The exercise
Write the data out again in full, with no departure from the original.

Given information
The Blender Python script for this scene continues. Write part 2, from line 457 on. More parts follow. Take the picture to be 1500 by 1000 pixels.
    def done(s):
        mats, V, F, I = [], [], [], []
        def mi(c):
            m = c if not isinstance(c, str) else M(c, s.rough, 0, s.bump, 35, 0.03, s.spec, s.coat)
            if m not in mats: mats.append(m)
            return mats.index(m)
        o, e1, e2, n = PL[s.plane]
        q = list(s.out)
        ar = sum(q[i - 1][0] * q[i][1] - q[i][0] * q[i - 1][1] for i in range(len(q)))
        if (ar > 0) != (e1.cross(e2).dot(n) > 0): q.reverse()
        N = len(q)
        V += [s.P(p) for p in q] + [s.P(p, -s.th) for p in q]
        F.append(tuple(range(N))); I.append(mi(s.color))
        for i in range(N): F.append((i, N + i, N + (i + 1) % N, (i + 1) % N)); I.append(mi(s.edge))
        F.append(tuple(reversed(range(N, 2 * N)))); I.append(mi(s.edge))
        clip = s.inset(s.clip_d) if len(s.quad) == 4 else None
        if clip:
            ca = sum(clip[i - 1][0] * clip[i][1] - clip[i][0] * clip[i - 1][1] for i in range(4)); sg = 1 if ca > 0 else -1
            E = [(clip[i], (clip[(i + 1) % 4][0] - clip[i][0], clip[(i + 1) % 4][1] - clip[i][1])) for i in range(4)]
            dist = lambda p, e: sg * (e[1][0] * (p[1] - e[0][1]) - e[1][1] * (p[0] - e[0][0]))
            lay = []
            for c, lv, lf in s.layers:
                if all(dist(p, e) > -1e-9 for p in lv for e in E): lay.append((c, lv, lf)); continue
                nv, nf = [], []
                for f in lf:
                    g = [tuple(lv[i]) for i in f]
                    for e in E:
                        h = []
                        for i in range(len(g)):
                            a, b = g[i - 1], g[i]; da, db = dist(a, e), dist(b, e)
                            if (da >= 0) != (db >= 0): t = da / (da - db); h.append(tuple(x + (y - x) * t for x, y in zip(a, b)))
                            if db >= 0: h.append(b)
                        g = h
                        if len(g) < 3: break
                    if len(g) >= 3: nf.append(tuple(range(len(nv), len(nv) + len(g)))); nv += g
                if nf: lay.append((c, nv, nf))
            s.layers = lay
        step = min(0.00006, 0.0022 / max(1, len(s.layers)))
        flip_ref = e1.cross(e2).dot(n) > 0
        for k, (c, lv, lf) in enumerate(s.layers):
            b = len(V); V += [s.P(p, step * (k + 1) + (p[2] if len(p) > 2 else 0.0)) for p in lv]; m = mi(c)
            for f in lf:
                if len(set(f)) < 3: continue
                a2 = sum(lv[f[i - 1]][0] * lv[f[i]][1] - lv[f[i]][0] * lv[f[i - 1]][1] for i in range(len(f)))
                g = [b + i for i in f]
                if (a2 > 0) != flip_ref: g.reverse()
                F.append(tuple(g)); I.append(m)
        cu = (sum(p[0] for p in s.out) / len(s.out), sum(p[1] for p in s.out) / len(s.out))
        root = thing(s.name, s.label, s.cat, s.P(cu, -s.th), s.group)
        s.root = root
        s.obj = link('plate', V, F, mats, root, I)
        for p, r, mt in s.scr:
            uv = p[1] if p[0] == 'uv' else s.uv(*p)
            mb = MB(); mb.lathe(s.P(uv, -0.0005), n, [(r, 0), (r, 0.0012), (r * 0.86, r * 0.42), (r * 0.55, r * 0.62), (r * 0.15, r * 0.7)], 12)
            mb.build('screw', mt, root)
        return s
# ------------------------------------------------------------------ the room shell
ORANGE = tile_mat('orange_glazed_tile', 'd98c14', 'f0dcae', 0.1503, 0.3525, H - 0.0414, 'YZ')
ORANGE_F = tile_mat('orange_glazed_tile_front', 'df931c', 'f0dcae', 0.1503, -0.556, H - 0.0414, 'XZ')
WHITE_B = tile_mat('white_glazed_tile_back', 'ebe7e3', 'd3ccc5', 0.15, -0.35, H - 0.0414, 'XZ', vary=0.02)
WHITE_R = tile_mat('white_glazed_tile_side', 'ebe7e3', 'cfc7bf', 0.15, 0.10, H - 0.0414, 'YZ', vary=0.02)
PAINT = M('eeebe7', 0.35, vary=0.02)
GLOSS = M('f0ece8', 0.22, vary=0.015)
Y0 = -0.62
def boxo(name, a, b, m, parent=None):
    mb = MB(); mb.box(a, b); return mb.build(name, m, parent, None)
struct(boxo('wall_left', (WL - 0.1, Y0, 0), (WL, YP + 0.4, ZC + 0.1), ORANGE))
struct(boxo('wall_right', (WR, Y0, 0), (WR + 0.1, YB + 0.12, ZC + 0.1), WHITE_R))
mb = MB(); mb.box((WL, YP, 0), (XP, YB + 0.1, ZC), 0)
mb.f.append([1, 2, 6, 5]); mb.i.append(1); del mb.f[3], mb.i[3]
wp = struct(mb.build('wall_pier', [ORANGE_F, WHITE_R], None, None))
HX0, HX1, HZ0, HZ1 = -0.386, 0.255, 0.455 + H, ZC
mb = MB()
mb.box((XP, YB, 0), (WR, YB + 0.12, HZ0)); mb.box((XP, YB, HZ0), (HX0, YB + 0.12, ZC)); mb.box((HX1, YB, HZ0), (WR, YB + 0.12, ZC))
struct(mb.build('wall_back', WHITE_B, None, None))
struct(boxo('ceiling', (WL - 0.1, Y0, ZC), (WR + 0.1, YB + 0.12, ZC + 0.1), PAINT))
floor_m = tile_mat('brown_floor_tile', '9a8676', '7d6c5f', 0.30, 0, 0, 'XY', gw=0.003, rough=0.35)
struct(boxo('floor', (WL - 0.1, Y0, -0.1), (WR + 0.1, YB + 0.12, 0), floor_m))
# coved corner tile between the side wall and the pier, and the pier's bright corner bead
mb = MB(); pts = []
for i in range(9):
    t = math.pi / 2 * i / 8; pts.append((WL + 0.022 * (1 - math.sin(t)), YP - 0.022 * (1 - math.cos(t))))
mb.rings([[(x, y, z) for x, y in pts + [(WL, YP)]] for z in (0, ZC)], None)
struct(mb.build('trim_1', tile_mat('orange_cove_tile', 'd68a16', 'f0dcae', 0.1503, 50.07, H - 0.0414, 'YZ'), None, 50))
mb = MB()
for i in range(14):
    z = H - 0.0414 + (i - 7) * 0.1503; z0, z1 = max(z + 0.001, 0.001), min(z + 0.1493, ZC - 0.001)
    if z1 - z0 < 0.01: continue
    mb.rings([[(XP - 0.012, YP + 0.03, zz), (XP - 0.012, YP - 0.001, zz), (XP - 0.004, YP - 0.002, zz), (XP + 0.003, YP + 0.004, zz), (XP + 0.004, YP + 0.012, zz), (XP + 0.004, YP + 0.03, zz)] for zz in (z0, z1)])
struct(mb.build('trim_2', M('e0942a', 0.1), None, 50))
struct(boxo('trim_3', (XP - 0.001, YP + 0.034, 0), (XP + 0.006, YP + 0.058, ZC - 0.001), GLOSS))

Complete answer
The Blender Python script for this scene continues. Write part 2, from line 457 on. More parts follow. Take the picture to be 1500 by 1000 pixels.
    def done(s):
        mats, V, F, I = [], [], [], []
        def mi(c):
            m = c if not isinstance(c, str) else M(c, s.rough, 0, s.bump, 35, 0.03, s.spec, s.coat)
            if m not in mats: mats.append(m)
            return mats.index(m)
        o, e1, e2, n = PL[s.plane]
        q = list(s.out)
        ar = sum(q[i - 1][0] * q[i][1] - q[i][0] * q[i - 1][1] for i in range(len(q)))
        if (ar > 0) != (e1.cross(e2).dot(n) > 0): q.reverse()
        N = len(q)
        V += [s.P(p) for p in q] + [s.P(p, -s.th) for p in q]
        F.append(tuple(range(N))); I.append(mi(s.color))
        for i in range(N): F.append((i, N + i, N + (i + 1) % N, (i + 1) % N)); I.append(mi(s.edge))
        F.append(tuple(reversed(range(N, 2 * N)))); I.append(mi(s.edge))
        clip = s.inset(s.clip_d) if len(s.quad) == 4 else None
        if clip:
            ca = sum(clip[i - 1][0] * clip[i][1] - clip[i][0] * clip[i - 1][1] for i in range(4)); sg = 1 if ca > 0 else -1
            E = [(clip[i], (clip[(i + 1) % 4][0] - clip[i][0], clip[(i + 1) % 4][1] - clip[i][1])) for i in range(4)]
            dist = lambda p, e: sg * (e[1][0] * (p[1] - e[0][1]) - e[1][1] * (p[0] - e[0][0]))
            lay = []
            for c, lv, lf in s.layers:
                if all(dist(p, e) > -1e-9 for p in lv for e in E): lay.append((c, lv, lf)); continue
                nv, nf = [], []
                for f in lf:
                    g = [tuple(lv[i]) for i in f]
                    for e in E:
                        h = []
                        for i in range(len(g)):
                            a, b = g[i - 1], g[i]; da, db = dist(a, e), dist(b, e)
                            if (da >= 0) != (db >= 0): t = da / (da - db); h.append(tuple(x + (y - x) * t for x, y in zip(a, b)))
                            if db >= 0: h.append(b)
                        g = h
                        if len(g) < 3: break
                    if len(g) >= 3: nf.append(tuple(range(len(nv), len(nv) + len(g)))); nv += g
                if nf: lay.append((c, nv, nf))
            s.layers = lay
        step = min(0.00006, 0.0022 / max(1, len(s.layers)))
        flip_ref = e1.cross(e2).dot(n) > 0
        for k, (c, lv, lf) in enumerate(s.layers):
            b = len(V); V += [s.P(p, step * (k + 1) + (p[2] if len(p) > 2 else 0.0)) for p in lv]; m = mi(c)
            for f in lf:
                if len(set(f)) < 3: continue
                a2 = sum(lv[f[i - 1]][0] * lv[f[i]][1] - lv[f[i]][0] * lv[f[i - 1]][1] for i in range(len(f)))
                g = [b + i for i in f]
                if (a2 > 0) != flip_ref: g.reverse()
                F.append(tuple(g)); I.append(m)
        cu = (sum(p[0] for p in s.out) / len(s.out), sum(p[1] for p in s.out) / len(s.out))
        root = thing(s.name, s.label, s.cat, s.P(cu, -s.th), s.group)
        s.root = root
        s.obj = link('plate', V, F, mats, root, I)
        for p, r, mt in s.scr:
            uv = p[1] if p[0] == 'uv' else s.uv(*p)
            mb = MB(); mb.lathe(s.P(uv, -0.0005), n, [(r, 0), (r, 0.0012), (r * 0.86, r * 0.42), (r * 0.55, r * 0.62), (r * 0.15, r * 0.7)], 12)
            mb.build('screw', mt, root)
        return s
# ------------------------------------------------------------------ the room shell
ORANGE = tile_mat('orange_glazed_tile', 'd98c14', 'f0dcae', 0.1503, 0.3525, H - 0.0414, 'YZ')
ORANGE_F = tile_mat('orange_glazed_tile_front', 'df931c', 'f0dcae', 0.1503, -0.556, H - 0.0414, 'XZ')
WHITE_B = tile_mat('white_glazed_tile_back', 'ebe7e3', 'd3ccc5', 0.15, -0.35, H - 0.0414, 'XZ', vary=0.02)
WHITE_R = tile_mat('white_glazed_tile_side', 'ebe7e3', 'cfc7bf', 0.15, 0.10, H - 0.0414, 'YZ', vary=0.02)
PAINT = M('eeebe7', 0.35, vary=0.02)
GLOSS = M('f0ece8', 0.22, vary=0.015)
Y0 = -0.62
def boxo(name, a, b, m, parent=None):
    mb = MB(); mb.box(a, b); return mb.build(name, m, parent, None)
struct(boxo('wall_left', (WL - 0.1, Y0, 0), (WL, YP + 0.4, ZC + 0.1), ORANGE))
struct(boxo('wall_right', (WR, Y0, 0), (WR + 0.1, YB + 0.12, ZC + 0.1), WHITE_R))
mb = MB(); mb.box((WL, YP, 0), (XP, YB + 0.1, ZC), 0)
mb.f.append([1, 2, 6, 5]); mb.i.append(1); del mb.f[3], mb.i[3]
wp = struct(mb.build('wall_pier', [ORANGE_F, WHITE_R], None, None))
HX0, HX1, HZ0, HZ1 = -0.386, 0.255, 0.455 + H, ZC
mb = MB()
mb.box((XP, YB, 0), (WR, YB + 0.12, HZ0)); mb.box((XP, YB, HZ0), (HX0, YB + 0.12, ZC)); mb.box((HX1, YB, HZ0), (WR, YB + 0.12, ZC))
struct(mb.build('wall_back', WHITE_B, None, None))
struct(boxo('ceiling', (WL - 0.1, Y0, ZC), (WR + 0.1, YB + 0.12, ZC + 0.1), PAINT))
floor_m = tile_mat('brown_floor_tile', '9a8676', '7d6c5f', 0.30, 0, 0, 'XY', gw=0.003, rough=0.35)
struct(boxo('floor', (WL - 0.1, Y0, -0.1), (WR + 0.1, YB + 0.12, 0), floor_m))
# coved corner tile between the side wall and the pier, and the pier's bright corner bead
mb = MB(); pts = []
for i in range(9):
    t = math.pi / 2 * i / 8; pts.append((WL + 0.022 * (1 - math.sin(t)), YP - 0.022 * (1 - math.cos(t))))
mb.rings([[(x, y, z) for x, y in pts + [(WL, YP)]] for z in (0, ZC)], None)
struct(mb.build('trim_1', tile_mat('orange_cove_tile', 'd68a16', 'f0dcae', 0.1503, 50.07, H - 0.0414, 'YZ'), None, 50))
mb = MB()
for i in range(14):
    z = H - 0.0414 + (i - 7) * 0.1503; z0, z1 = max(z + 0.001, 0.001), min(z + 0.1493, ZC - 0.001)
    if z1 - z0 < 0.01: continue
    mb.rings([[(XP - 0.012, YP + 0.03, zz), (XP - 0.012, YP - 0.001, zz), (XP - 0.004, YP - 0.002, zz), (XP + 0.003, YP + 0.004, zz), (XP + 0.004, YP + 0.012, zz), (XP + 0.004, YP + 0.03, zz)] for zz in (z0, z1)])
struct(mb.build('trim_2', M('e0942a', 0.1), None, 50))
struct(boxo('trim_3', (XP - 0.001, YP + 0.034, 0), (XP + 0.006, YP + 0.058, ZC - 0.001), GLOSS))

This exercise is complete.